CWA President, Stung by Kelber's Criticism, Expelled Him From Union Without a Hearing
There are reasons why Bahr would like to damage Harry Kelber's reputation. It was Harry, who was the first labor journalist to expose a scandal involving 27 current and former national union officers, including Bahr, who, as directors of Union Labor Life Insurance Co. (ULLICO), approved an insiders' stock trading scheme in which many of them profited for a total of more than $7 million. Bahr, under pressure, had to return more than $24,000 in profits to the insurance company.
Kelber has ridiculed Bahr's defense of the AFL-CIO's undemocratic convention voting rules, by which incumbent members of the federation's executive council are re-elected again and again, without opposition.
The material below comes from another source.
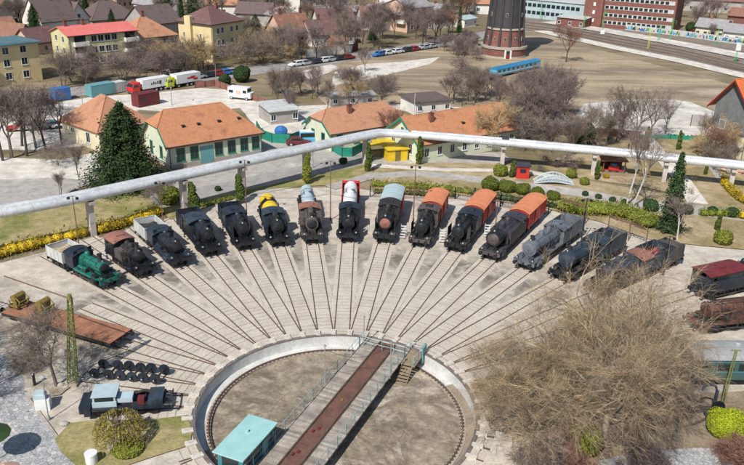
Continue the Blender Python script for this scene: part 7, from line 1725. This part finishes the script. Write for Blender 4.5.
# loose grass and weeds (uncountable)
def tufts(name,poly,n,mt,sz,seed):
    rnd=random.Random(seed);random.seed(seed);xs=[p[0] for p in poly];ys=[p[1] for p in poly];b=MB();c=0
    def ins(x,y):
        r=False;j=len(poly)-1
        for i in range(len(poly)):
            if (poly[i][1]>y)!=(poly[j][1]>y) and x<(poly[j][0]-poly[i][0])*(y-poly[i][1])/(poly[j][1]-poly[i][1])+poly[i][0]: r=not r
            j=i
        return r
    while c<n:
        x=rnd.uniform(min(xs),max(xs));y=rnd.uniform(min(ys),max(ys))
        if not ins(x,y): continue
        p=G(x,y);c+=1
        for k in range(3): b.leaf(p+Vector((rnd.gauss(0,.12),rnd.gauss(0,.12),sz*.5)),sz,Vector((rnd.gauss(0,1),rnd.gauss(0,1),.1)))
    o=b.build(name,mt);o['kind']='stuff';return o
tufts('grass',[(90,425),(186,418),(188,440),(140,460),(95,462),(70,445)],1800,'leaf_olive',.06,1)
tufts('dry_leaves',[(480,388),(560,395),(600,430),(744,430),(744,450),(600,460),(540,460),(500,430)],3500,'dead_grass',.07,2)
tufts('weeds',[(0,320),(60,330),(120,350),(90,364),(70,380),(40,395),(20,380)],1800,'dead_grass',.07,3)
#tufts('field_grass',[(350,105),(380,82),(440,60),(560,50),(740,95),(700,106),(560,110)],2500,'dead_grass',.16,4)
tufts('lawn_grass',[(20,215),(120,188),(150,205),(110,228),(10,250)],2500,'leaf_olive',.05,5)
tufts('lawn_grass',[(650,238),(744,248),(744,216),(690,206),(655,222)],2200,'dead_grass',.06,6)
rnd=random.Random(44)
for k in range(14):
    x=rnd.uniform(5,440);y=rnd.uniform(14,50)-(x>300)*8;q=G(x,y)
    if any(b0[0]-1<q.x<b0[1]+1 and b0[2]-1<q.y<b0[3]+1 for b0 in BB): continue
    h=rnd.uniform(8,13)/11;clone('spruce' if k%2 else 'spruce_thin',q,k,(h*rnd.uniform(.5,.8),h*.7,h),'dark conifer among the far houses at the upper left and centre','dark conifers scattered among the far houses','conifer','tree')
tufts('weeds',[(60,300),(120,262),(250,215),(370,200),(520,225),(700,260),(600,300),(460,330),(340,332),(240,352),(190,400),(120,350)],2600,'dead_grass',.035,8)
for p in PROTO.values():
    if 'used' in p:
        if p['used']==0:
            for c in list(p.children): bpy.data.objects.remove(c)
            bpy.data.objects.remove(p)
for o in bpy.data.objects:
    if 'used' in o: del o['used']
Bahr, the AFL-CIO's point man on this issue, repeatedly argues that the current voting procedures are fair and representative, while opposing the democratic "one delegate, one vote" rule. "As my student, Morty Bahr learned very little from my lectures on union democracy," Harry says.
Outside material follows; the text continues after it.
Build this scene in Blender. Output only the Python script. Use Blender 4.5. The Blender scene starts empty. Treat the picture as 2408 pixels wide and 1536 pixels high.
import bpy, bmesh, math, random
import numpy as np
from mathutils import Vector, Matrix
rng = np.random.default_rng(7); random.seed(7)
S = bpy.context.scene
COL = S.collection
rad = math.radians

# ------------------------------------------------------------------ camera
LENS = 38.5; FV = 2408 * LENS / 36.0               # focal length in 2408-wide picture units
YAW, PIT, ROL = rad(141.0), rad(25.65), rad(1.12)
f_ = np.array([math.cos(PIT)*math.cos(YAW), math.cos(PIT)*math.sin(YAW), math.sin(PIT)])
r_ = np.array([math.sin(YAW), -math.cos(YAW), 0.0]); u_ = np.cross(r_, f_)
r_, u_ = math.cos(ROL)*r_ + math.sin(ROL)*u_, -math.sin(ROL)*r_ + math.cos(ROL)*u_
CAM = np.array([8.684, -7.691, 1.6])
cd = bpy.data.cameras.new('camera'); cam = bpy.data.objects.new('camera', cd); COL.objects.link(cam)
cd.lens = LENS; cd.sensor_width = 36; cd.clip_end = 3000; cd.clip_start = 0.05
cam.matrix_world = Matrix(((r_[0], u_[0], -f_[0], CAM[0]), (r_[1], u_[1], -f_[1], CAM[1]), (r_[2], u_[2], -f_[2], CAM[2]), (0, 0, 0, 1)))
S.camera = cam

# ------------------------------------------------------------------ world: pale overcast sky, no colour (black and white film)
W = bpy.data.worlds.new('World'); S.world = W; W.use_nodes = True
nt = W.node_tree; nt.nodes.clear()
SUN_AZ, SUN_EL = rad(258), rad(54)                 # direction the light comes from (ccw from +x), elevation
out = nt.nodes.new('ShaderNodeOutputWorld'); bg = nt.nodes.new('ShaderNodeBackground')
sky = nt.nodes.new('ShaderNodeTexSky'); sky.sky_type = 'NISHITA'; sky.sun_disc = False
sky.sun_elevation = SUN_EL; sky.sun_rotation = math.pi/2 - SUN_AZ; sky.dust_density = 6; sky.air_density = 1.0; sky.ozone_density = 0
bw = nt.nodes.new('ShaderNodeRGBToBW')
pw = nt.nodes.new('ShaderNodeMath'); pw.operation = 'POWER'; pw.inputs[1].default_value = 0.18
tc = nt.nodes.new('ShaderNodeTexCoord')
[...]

But what really angered Bahr and other AFL-CIO leaders was Kelber's publication of a new pamphlet,
"10 Ways to Reform an Undemocratic AFL-CIO." Here, for the first time, was not only criticism of the AFL-CIO leadership, which they never bothered to respond to, but a plan for reform which it was hard to ignore.
Many union members see Bahr's decision as a crude attempt to banish Kelber from the labor movement in the hope that as an "outsider," his influence as a critic of the AFL-CIO leadership would diminish. If the expulsion stands, it will certainly have a chilling effect on rank-and-file activists, they say.